Quote verbatim every line from the line containing "Write part 2" to the line containing "skirting('baseboard_hall', [(XH, 3.95), (XH, .85)], 1)", inclusive of both, and no other line.

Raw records

======

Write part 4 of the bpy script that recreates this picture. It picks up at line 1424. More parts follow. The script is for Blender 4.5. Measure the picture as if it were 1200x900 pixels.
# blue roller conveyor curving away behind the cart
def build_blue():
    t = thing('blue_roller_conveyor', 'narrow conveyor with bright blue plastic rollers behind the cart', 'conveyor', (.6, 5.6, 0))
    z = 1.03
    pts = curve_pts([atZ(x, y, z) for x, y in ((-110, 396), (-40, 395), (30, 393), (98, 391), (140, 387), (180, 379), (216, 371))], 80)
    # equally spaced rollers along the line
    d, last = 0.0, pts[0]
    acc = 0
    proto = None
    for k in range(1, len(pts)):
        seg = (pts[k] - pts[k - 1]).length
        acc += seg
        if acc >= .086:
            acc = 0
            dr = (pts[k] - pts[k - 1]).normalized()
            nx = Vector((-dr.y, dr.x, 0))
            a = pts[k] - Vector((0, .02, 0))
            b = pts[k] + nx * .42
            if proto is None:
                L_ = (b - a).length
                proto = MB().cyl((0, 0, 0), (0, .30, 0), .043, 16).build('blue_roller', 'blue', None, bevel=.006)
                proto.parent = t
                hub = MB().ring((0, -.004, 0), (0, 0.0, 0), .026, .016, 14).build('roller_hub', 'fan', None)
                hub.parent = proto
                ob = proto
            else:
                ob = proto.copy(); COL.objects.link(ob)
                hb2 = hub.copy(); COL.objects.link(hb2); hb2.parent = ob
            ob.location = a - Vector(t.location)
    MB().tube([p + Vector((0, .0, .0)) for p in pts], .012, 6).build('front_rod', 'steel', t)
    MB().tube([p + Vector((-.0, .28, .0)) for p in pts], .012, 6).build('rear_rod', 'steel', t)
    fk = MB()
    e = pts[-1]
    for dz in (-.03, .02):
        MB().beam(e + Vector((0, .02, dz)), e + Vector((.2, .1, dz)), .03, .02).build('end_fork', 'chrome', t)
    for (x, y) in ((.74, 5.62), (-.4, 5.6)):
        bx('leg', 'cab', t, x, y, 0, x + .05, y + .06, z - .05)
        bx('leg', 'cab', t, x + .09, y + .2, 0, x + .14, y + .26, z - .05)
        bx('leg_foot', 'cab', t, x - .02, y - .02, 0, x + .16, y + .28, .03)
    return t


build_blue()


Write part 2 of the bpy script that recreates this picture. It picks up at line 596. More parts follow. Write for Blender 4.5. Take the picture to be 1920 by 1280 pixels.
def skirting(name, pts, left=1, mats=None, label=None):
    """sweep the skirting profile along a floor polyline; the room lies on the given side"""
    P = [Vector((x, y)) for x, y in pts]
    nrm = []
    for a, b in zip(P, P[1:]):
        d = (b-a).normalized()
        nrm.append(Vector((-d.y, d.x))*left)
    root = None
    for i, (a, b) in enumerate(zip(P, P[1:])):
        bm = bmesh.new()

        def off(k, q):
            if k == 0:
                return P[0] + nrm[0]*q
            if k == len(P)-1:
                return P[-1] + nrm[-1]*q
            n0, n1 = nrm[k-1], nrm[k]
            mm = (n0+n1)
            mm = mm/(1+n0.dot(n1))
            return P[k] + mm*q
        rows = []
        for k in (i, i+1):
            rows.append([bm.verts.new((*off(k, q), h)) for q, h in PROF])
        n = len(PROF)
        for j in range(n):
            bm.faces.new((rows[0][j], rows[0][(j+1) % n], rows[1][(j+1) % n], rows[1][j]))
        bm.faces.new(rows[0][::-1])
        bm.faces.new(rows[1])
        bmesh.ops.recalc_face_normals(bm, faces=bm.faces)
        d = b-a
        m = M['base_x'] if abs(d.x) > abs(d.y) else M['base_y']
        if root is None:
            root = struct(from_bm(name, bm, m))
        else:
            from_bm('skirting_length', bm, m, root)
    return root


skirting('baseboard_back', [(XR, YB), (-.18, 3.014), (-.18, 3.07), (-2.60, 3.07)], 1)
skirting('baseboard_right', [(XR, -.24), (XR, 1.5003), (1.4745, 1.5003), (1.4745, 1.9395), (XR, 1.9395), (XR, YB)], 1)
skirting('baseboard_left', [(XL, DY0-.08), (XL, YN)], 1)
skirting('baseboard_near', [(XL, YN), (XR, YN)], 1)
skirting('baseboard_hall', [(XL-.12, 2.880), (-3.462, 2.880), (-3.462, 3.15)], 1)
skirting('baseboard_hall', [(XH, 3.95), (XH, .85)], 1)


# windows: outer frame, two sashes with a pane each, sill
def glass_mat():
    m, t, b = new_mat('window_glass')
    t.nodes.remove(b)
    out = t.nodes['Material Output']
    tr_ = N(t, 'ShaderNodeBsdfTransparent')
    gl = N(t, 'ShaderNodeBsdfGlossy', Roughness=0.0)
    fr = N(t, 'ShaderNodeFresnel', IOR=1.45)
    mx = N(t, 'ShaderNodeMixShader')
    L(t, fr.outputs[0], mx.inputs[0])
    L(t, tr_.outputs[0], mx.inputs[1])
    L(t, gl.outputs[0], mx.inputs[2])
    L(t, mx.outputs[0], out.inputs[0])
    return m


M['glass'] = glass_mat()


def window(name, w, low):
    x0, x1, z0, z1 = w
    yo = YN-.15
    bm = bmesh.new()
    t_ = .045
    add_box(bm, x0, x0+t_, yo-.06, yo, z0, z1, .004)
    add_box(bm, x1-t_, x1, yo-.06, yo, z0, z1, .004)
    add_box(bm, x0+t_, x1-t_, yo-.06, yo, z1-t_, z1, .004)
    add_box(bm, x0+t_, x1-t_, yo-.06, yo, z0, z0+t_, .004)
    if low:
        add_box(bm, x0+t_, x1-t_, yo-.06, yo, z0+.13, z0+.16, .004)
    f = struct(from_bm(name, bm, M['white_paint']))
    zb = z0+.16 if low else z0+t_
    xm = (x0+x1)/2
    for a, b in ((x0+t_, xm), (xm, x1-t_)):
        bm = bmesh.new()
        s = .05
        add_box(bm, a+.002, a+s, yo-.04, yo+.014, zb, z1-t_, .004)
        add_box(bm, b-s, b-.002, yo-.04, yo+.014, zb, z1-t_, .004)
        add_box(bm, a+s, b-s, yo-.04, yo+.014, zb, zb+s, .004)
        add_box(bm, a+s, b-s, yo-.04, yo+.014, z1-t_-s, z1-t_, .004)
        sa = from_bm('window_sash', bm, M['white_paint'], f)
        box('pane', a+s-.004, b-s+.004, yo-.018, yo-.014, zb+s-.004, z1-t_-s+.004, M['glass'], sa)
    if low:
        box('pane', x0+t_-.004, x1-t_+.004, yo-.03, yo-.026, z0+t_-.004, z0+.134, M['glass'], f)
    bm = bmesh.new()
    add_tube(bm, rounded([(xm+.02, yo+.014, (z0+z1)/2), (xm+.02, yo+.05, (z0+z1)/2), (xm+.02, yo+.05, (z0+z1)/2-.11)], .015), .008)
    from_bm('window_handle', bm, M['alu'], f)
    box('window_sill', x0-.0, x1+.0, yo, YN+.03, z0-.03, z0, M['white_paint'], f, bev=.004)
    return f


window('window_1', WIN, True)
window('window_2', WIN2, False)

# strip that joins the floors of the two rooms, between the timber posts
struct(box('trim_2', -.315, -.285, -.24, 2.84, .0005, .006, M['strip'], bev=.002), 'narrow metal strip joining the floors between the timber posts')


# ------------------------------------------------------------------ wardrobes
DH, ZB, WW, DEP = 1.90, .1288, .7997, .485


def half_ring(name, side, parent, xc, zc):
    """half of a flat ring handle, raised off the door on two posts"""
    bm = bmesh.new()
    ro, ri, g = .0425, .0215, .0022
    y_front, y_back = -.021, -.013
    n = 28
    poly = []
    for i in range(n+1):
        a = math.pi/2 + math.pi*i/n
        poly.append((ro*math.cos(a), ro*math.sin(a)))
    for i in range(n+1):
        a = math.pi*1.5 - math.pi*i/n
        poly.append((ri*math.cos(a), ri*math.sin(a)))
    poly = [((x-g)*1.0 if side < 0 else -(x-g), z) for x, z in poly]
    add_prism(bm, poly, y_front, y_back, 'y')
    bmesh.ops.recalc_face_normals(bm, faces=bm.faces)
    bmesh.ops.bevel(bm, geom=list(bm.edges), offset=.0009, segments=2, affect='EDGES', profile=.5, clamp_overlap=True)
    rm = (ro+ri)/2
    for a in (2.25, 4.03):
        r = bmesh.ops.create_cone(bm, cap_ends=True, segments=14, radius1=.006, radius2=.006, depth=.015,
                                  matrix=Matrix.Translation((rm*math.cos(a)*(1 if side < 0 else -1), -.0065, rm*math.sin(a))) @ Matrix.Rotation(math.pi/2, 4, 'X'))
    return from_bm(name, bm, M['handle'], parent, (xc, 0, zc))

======

> **OUTPUT**
Write part 2 of the bpy script that recreates this picture. It picks up at line 596. More parts follow. Write for Blender 4.5. Take the picture to be 1920 by 1280 pixels.
def skirting(name, pts, left=1, mats=None, label=None):
    """sweep the skirting profile along a floor polyline; the room lies on the given side"""
    P = [Vector((x, y)) for x, y in pts]
    nrm = []
    for a, b in zip(P, P[1:]):
        d = (b-a).normalized()
        nrm.append(Vector((-d.y, d.x))*left)
    root = None
    for i, (a, b) in enumerate(zip(P, P[1:])):
        bm = bmesh.new()

        def off(k, q):
            if k == 0:
                return P[0] + nrm[0]*q
            if k == len(P)-1:
                return P[-1] + nrm[-1]*q
            n0, n1 = nrm[k-1], nrm[k]
            mm = (n0+n1)
            mm = mm/(1+n0.dot(n1))
            return P[k] + mm*q
        rows = []
        for k in (i, i+1):
            rows.append([bm.verts.new((*off(k, q), h)) for q, h in PROF])
        n = len(PROF)
        for j in range(n):
            bm.faces.new((rows[0][j], rows[0][(j+1) % n], rows[1][(j+1) % n], rows[1][j]))
        bm.faces.new(rows[0][::-1])
        bm.faces.new(rows[1])
        bmesh.ops.recalc_face_normals(bm, faces=bm.faces)
        d = b-a
        m = M['base_x'] if abs(d.x) > abs(d.y) else M['base_y']
        if root is None:
            root = struct(from_bm(name, bm, m))
        else:
            from_bm('skirting_length', bm, m, root)
    return root


skirting('baseboard_back', [(XR, YB), (-.18, 3.014), (-.18, 3.07), (-2.60, 3.07)], 1)
skirting('baseboard_right', [(XR, -.24), (XR, 1.5003), (1.4745, 1.5003), (1.4745, 1.9395), (XR, 1.9395), (XR, YB)], 1)
skirting('baseboard_left', [(XL, DY0-.08), (XL, YN)], 1)
skirting('baseboard_near', [(XL, YN), (XR, YN)], 1)
skirting('baseboard_hall', [(XL-.12, 2.880), (-3.462, 2.880), (-3.462, 3.15)], 1)
skirting('baseboard_hall', [(XH, 3.95), (XH, .85)], 1)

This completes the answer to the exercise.